Unos 60 óleos reposan en el piso mientras aguardan a ser expuestos en la galería madrileña Cayón. «La serie se llama ‘Alhambrerías: delirios y desvaríos de color’. Son vibraciones y evocaciones, como estados anímicos», adelanta rodeado de pequeñas obras en rojo, fucsia y blanco. Al andar por el habitáculo se deben sortear toda clase de pinceles, óleos, botes de aceite, lienzos en blanco, cuencos de cristal para las mezclas, gouaches… «Una de mis manías es no tirar los tubos de óleo gastados», dice apuntando a decenas de botes vacíos y estrujados con saña.

Con casa y cocina

Juan Vida (Granada, 1955) pinta junto a un sillón de barbero que le regaló una amiga, en una cocina blanca en cuyas estanterías lo más comestible que hay es una caja de leche infantil rebosante de pinceles. En la parte alta de su luminosa vivienda familiar, camuflada con orientación sur en un ladera de Pinos Genil, se encuentra su estudio, su almacén y un despacho para realizar los trabajos de diseño. «No quiero mi obra desperdigada por ahí; aquí me sirve para crear mi mundo», abunda el artista, que prepara una muestra para octubre en la galería madrileña Metta.

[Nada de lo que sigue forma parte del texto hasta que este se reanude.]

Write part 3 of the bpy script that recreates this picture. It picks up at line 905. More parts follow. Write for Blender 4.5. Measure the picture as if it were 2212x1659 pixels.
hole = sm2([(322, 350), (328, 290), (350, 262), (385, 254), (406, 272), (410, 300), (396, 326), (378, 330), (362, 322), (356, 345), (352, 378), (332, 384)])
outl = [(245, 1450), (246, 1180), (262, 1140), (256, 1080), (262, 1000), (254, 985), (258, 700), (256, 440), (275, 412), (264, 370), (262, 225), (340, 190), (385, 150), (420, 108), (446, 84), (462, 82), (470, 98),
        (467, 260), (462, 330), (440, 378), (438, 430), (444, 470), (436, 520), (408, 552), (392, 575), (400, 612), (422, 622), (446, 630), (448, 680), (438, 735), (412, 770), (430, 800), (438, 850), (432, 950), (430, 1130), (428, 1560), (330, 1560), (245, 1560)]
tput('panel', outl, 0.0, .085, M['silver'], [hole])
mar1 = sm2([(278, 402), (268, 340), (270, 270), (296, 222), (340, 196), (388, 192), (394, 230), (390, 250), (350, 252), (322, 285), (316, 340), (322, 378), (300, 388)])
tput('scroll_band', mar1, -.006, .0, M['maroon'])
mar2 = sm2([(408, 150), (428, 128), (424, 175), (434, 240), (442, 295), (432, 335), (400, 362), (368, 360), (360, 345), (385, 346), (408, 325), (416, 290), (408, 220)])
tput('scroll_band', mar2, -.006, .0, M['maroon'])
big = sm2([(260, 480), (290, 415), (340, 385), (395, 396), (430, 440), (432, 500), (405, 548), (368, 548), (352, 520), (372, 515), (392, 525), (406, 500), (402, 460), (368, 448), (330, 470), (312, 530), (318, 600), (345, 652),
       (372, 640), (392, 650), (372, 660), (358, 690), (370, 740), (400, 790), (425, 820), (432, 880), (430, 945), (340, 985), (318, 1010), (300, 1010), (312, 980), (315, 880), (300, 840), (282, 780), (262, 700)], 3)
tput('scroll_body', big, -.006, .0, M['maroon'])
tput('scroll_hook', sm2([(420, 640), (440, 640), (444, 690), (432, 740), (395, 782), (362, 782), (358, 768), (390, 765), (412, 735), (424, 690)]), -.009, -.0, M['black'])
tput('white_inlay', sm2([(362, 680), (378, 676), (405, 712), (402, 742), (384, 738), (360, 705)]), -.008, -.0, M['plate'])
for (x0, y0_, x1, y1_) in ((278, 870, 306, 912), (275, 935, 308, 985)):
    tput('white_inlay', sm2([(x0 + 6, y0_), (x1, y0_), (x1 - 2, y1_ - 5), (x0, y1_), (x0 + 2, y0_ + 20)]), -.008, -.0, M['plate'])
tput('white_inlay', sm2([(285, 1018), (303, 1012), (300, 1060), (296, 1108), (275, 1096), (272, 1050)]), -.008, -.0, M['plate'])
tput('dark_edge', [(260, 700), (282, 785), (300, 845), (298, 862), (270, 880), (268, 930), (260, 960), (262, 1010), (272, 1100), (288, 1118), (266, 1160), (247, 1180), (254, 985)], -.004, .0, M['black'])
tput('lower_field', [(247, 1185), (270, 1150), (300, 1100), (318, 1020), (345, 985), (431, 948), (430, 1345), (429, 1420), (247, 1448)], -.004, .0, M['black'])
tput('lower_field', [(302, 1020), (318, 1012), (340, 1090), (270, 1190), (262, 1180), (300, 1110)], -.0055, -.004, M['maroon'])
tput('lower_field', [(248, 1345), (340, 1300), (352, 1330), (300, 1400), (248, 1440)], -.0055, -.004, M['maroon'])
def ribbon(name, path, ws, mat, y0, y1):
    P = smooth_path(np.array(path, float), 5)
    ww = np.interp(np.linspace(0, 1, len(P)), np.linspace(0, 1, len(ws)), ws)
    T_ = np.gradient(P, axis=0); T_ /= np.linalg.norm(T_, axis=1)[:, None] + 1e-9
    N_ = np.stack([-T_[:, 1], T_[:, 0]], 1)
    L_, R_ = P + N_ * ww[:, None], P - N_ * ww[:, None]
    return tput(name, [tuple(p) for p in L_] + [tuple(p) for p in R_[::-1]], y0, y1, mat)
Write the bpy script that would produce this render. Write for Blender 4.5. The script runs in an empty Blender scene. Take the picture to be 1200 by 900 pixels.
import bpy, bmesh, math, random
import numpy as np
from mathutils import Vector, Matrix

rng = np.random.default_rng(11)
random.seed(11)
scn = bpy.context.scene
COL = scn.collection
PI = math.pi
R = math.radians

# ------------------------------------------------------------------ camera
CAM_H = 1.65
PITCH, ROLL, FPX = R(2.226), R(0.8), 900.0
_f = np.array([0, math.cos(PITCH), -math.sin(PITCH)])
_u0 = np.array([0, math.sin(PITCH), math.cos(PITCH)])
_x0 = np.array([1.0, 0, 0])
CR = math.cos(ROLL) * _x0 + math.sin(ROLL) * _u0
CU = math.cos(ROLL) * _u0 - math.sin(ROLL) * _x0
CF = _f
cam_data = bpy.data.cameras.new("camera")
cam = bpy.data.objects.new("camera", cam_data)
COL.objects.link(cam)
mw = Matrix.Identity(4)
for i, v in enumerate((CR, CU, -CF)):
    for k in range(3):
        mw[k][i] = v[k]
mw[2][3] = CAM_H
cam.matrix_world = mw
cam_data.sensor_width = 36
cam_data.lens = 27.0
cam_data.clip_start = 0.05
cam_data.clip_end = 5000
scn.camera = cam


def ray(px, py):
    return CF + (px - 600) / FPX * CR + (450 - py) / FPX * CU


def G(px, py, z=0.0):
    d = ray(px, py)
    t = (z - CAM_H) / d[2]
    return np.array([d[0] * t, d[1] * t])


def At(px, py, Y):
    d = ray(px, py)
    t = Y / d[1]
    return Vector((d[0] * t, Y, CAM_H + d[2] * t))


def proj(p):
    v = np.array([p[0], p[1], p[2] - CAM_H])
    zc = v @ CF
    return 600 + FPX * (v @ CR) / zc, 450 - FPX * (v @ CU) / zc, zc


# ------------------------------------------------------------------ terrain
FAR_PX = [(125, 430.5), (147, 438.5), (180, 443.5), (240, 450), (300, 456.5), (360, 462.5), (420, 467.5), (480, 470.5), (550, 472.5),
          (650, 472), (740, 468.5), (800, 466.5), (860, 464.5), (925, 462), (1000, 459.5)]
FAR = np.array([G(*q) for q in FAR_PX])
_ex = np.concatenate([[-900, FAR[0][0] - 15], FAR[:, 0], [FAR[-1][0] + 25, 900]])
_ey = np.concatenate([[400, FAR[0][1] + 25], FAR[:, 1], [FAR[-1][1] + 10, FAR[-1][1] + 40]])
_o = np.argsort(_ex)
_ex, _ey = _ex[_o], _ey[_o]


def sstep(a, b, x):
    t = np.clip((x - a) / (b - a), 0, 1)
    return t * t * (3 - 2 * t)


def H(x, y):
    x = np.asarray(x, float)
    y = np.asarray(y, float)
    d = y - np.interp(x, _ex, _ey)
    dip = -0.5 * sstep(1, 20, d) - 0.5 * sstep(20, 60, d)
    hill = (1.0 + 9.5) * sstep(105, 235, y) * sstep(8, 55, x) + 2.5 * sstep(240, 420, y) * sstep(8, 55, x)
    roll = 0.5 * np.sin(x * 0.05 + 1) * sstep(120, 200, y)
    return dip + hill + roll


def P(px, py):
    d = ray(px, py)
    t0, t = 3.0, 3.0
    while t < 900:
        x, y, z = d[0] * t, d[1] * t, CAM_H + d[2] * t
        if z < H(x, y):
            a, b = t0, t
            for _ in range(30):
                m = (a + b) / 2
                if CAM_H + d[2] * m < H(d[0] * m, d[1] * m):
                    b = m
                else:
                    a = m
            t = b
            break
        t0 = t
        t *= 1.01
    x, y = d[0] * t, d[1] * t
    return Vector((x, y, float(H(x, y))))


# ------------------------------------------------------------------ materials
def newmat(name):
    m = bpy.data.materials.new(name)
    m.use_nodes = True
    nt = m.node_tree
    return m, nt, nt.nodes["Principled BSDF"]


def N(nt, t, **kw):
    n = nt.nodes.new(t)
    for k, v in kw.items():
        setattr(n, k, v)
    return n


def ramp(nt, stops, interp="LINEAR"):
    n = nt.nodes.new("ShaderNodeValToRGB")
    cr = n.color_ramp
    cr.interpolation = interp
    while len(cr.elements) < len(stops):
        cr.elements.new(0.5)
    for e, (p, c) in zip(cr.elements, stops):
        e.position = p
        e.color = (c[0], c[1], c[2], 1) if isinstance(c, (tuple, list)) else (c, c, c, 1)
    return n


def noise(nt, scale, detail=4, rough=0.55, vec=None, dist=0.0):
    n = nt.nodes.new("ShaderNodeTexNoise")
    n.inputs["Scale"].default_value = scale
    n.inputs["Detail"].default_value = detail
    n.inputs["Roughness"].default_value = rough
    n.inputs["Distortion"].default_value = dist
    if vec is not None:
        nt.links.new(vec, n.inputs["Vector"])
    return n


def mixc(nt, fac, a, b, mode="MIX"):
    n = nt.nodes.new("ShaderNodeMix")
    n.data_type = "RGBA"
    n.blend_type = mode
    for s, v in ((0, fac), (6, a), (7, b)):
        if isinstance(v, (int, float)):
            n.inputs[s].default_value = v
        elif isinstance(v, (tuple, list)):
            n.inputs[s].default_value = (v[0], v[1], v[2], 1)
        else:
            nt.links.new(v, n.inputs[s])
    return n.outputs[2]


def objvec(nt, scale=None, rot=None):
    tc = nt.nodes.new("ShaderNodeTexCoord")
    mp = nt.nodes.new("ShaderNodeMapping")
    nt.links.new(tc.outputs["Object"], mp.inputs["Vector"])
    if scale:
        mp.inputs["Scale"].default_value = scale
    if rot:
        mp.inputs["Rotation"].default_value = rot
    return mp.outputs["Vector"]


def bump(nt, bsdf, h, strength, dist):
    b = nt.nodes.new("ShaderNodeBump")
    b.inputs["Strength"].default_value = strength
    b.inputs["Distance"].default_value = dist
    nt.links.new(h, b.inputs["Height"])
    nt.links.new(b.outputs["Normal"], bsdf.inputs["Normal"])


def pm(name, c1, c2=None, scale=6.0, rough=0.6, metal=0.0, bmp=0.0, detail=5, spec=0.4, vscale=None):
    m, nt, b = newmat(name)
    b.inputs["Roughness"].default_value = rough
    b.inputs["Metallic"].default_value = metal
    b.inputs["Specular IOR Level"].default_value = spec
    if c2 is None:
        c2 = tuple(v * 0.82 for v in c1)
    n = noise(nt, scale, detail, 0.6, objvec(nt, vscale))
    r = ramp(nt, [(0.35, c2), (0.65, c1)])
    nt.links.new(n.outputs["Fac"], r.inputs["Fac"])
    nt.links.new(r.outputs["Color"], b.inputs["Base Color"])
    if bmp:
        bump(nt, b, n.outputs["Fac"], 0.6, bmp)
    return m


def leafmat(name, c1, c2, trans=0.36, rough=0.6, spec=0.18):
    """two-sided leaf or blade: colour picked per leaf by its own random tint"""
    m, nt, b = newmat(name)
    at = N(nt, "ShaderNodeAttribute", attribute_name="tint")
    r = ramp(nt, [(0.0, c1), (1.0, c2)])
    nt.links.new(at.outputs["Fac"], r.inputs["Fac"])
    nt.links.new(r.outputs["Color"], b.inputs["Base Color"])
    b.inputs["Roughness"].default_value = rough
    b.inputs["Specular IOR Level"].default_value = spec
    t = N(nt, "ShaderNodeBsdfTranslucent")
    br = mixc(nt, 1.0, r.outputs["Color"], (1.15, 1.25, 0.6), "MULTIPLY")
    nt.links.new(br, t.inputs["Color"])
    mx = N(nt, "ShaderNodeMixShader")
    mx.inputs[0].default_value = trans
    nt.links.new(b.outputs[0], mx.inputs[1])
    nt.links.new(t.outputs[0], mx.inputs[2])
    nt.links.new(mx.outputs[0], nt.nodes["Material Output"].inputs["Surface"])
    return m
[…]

Una luz casi cegadora penetra por los cristales. Está teñida por el verdor de un ciprés y los montes. La hija de Juan Vida, ahora en el colegio, está omnipresente. Su hamaca infantil permanece junto a la silla del artista. Es la risueña cría que aparece en los lienzos colgados de las paredes gracias a unos caballetes construidos con estanterías de ferreterías. «Otro de mis ‘trucos’ es pedir brochas despeluchadas y ya usadas por pintores de brocha gorda para conseguir darle un toque personal a mis obras», apostilla un hombre que pinta al agua porque los disolventes le han «destrozado la garganta». Juan prefiere trabajar en silencio las diez horas diarias que pasa aquí. Pero un acordeón y una guitarra regalada por Sabina reposan en dos rincones de este privilegiado estudio con calefacción y amplios accesos para dar salida a los grandes lienzos.

Juan Manuel Brazam se suma a la lista de artistas con el taller en casa. El suyo es un estudio inmenso, con luz cenital y orientación norte, construido a su gusto, con techos de 11 metros de altura, e integrado en su vivienda de las Gabias. «Pude construir esta maravilla hace 30 años, cuando el metro cuadrado no alcanzaba las cifras astronómicas de hoy», comenta el artista, que recuerda orgulloso cómo el secretario personal de Joan Miró aseguró que ni su jefe tenía un taller de tales características.